Set Family Driving Rules and Limits

The state of Michigan has created laws for young drivers. Parents need to determine their own family rules in addition to the state laws. Make sure both sets of rules are clear from the start.

Kelsey's Law Update: Mobile phone use banned for Teens with a Level 1 or Level 2 Graduated Driver License 

Michigan GDL Restrictions

Michigan GDL Restrictions and Violation Consequences

Driving Rules for Your Family

Enforce safety belt use for your teen and all passengers.

Michigan's Primary Seatbelt Law requires that all drivers & passengers riding in the front seat wear a safety belt. In addition, all passengers under 16, no matter where they sit in the vehicle must be wearing safety belts.

Require a full report.

Before your teen leaves, require information about each trip such as where they are going, with whom and when they will return.

It is strongly suggested that you require your teen driver to check in each time before they drive by answering these questions: 

  1. Where are you going?
  2. Who will your passengers be?
  3. When will you return?
  4. What is the weather expected to be like?
  5. What route will you take?

Prohibit driving or riding with someone who has used alcohol or drugs.

Agree that they can call you anytime, and you will pick them up.

Limit distractions.

New drivers really need to focus. Minimize things that might draw their attention away from driving. Consider prohibiting:

  • Eating and drinking
  • Adjusting the radio/CD player
  • Passenger "horseplay"

Don't let your teen drive when they're tired.

Sleep-related crashes are most common in young people.
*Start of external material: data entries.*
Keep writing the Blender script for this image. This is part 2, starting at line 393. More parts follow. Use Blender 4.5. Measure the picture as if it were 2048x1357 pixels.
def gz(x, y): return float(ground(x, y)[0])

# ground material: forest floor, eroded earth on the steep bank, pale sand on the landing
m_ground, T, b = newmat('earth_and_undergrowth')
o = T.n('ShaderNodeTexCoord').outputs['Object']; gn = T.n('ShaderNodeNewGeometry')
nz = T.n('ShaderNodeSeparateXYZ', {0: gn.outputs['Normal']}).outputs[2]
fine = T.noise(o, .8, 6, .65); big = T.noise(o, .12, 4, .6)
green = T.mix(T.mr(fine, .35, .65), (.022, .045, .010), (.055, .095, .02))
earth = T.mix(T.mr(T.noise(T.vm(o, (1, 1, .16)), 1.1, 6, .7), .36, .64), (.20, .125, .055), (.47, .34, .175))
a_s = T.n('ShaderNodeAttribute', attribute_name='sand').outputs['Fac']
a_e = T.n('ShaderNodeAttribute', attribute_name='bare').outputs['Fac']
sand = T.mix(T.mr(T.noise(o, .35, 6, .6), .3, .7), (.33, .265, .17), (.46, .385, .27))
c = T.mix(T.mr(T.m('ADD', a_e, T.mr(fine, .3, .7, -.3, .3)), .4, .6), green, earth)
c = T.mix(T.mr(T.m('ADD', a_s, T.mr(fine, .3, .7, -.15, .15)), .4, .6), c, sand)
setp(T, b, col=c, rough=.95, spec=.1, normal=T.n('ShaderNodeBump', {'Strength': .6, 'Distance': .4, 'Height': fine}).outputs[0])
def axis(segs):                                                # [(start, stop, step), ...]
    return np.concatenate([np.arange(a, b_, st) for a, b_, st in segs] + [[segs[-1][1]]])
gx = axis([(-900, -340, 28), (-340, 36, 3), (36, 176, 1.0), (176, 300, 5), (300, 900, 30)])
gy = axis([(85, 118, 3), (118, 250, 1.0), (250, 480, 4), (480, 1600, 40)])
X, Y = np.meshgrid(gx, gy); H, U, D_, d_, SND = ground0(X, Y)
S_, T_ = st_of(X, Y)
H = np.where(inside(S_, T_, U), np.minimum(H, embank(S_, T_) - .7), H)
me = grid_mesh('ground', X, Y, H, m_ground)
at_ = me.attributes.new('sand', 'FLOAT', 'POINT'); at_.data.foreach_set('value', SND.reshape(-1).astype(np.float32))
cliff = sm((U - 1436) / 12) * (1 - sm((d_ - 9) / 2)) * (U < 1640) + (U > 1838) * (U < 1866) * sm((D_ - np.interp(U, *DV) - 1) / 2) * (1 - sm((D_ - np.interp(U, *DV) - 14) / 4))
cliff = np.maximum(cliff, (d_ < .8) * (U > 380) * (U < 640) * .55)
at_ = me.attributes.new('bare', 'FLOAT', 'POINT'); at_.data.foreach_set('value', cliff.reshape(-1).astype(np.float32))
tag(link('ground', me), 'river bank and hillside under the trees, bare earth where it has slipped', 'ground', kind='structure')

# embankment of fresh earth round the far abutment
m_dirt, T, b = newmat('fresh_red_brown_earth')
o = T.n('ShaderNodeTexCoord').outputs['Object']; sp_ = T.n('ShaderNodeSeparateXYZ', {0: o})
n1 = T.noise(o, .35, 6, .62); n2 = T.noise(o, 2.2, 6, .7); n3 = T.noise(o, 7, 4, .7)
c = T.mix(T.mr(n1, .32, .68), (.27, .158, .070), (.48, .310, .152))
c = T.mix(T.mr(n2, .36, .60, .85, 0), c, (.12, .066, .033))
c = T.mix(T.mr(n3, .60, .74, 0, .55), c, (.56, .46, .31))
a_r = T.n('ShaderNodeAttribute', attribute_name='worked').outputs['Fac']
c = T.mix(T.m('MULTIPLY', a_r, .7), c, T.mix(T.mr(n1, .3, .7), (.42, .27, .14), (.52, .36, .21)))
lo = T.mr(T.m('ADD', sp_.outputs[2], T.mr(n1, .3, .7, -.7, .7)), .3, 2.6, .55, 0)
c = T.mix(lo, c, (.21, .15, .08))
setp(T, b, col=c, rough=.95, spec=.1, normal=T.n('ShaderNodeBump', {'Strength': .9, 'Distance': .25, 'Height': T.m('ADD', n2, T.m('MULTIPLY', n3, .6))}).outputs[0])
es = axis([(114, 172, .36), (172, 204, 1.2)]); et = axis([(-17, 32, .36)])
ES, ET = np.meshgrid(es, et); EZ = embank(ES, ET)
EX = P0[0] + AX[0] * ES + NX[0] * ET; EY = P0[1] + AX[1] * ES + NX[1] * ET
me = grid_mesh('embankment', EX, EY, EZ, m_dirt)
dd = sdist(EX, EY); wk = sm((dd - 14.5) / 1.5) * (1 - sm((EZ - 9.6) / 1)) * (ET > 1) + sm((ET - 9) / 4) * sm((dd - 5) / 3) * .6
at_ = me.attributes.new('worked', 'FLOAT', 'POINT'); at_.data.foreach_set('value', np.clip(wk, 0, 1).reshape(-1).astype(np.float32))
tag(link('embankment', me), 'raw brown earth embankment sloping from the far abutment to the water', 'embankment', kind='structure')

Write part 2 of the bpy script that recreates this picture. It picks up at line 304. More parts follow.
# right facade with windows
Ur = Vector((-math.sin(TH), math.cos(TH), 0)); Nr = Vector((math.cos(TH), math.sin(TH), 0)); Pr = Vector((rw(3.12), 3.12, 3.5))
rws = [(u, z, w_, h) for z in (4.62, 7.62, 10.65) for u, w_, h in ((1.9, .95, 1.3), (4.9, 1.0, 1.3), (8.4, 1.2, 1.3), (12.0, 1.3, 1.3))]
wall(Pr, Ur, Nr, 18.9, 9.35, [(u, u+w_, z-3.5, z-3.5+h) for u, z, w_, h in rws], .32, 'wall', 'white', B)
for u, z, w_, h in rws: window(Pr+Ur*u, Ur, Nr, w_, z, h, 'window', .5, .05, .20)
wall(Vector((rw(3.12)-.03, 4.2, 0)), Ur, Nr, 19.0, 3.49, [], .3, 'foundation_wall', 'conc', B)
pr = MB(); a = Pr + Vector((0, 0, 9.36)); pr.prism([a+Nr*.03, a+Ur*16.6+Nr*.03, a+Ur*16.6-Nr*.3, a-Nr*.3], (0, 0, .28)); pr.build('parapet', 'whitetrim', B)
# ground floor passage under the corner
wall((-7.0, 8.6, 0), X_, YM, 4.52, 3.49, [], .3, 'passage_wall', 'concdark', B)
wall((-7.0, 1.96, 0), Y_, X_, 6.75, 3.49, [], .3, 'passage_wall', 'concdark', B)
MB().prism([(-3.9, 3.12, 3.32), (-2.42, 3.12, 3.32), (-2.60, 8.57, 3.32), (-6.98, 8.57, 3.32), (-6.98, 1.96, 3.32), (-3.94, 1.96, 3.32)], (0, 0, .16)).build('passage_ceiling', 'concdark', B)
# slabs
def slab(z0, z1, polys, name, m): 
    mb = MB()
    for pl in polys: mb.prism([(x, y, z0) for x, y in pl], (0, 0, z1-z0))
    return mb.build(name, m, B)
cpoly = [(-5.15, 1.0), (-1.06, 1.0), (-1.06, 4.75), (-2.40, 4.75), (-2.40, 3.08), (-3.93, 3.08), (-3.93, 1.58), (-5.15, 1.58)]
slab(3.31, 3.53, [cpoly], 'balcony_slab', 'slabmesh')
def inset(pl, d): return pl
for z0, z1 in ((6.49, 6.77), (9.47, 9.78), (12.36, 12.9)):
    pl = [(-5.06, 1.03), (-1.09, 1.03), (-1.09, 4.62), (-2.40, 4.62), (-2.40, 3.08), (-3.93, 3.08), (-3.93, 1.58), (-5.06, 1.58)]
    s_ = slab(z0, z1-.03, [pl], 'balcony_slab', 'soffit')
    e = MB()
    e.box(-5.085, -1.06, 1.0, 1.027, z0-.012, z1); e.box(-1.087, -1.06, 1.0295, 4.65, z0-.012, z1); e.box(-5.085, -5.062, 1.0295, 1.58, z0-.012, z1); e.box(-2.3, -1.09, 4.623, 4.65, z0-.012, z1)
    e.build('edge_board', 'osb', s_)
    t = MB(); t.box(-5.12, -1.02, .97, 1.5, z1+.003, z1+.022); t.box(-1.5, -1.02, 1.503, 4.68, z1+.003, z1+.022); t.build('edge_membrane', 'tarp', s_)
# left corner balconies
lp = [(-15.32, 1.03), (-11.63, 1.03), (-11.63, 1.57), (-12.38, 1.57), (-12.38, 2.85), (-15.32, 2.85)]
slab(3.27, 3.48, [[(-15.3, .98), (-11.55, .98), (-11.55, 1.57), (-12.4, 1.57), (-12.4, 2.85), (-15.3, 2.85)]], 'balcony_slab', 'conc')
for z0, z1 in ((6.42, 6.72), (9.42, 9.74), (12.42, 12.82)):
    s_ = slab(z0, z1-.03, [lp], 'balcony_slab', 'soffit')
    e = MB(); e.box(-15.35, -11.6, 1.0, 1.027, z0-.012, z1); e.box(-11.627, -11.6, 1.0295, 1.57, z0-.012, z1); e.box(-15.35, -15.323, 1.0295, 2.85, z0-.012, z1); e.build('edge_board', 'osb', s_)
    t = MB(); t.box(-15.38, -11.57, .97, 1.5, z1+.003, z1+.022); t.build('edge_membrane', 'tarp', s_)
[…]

Teach your teen to recognize when they are too tired to drive.

Don't let your teen drive when they're overly emotional.

Tell your teen not to drive when they are highly emotional, regardless of whether they are angry, happy or sad. 

Require purposeful driving.

Purposeful driving is driving for a reason to a specific destination. Teen driving is most dangerous when done without a specific purpose or destination.  Limiting your teen to purposeful driving will help keep them safe - as well as help cut down on pouring dollars down your gas tank.

The Parent-Teen Driving Agreement 

Create and have your teen and you both sign a contract.  

Create a written contract with your teen, one that grants more driving privileges as your teen continues to follow rules and gain experience behind the wheel. If they drive irresponsibly, they lose their driving privileges. For a sample visit youngdriverparenting.org to see the Checkpoints Program, a research-based, free resource for parents of teen drivers.  Another option is the Parent or Legal Guardian and Teen Safe Driving Contract.

Set clear consequences for breaking the law and family rules, such as:

If your teen is untruthful about where she or he was going in the car ... they lose their driving privileges for _______ weeks/months.

The state of Michigan's laws and your family's rules are meant to keep your teen driver - and everyone else on the road - safe.  But they won't work unless they are enforced. Law enforcement will do their part to enforce penalties for violations of state laws, but you must do yours. Enforce consequences for violations. Remember you are the parent and you have total control, use it.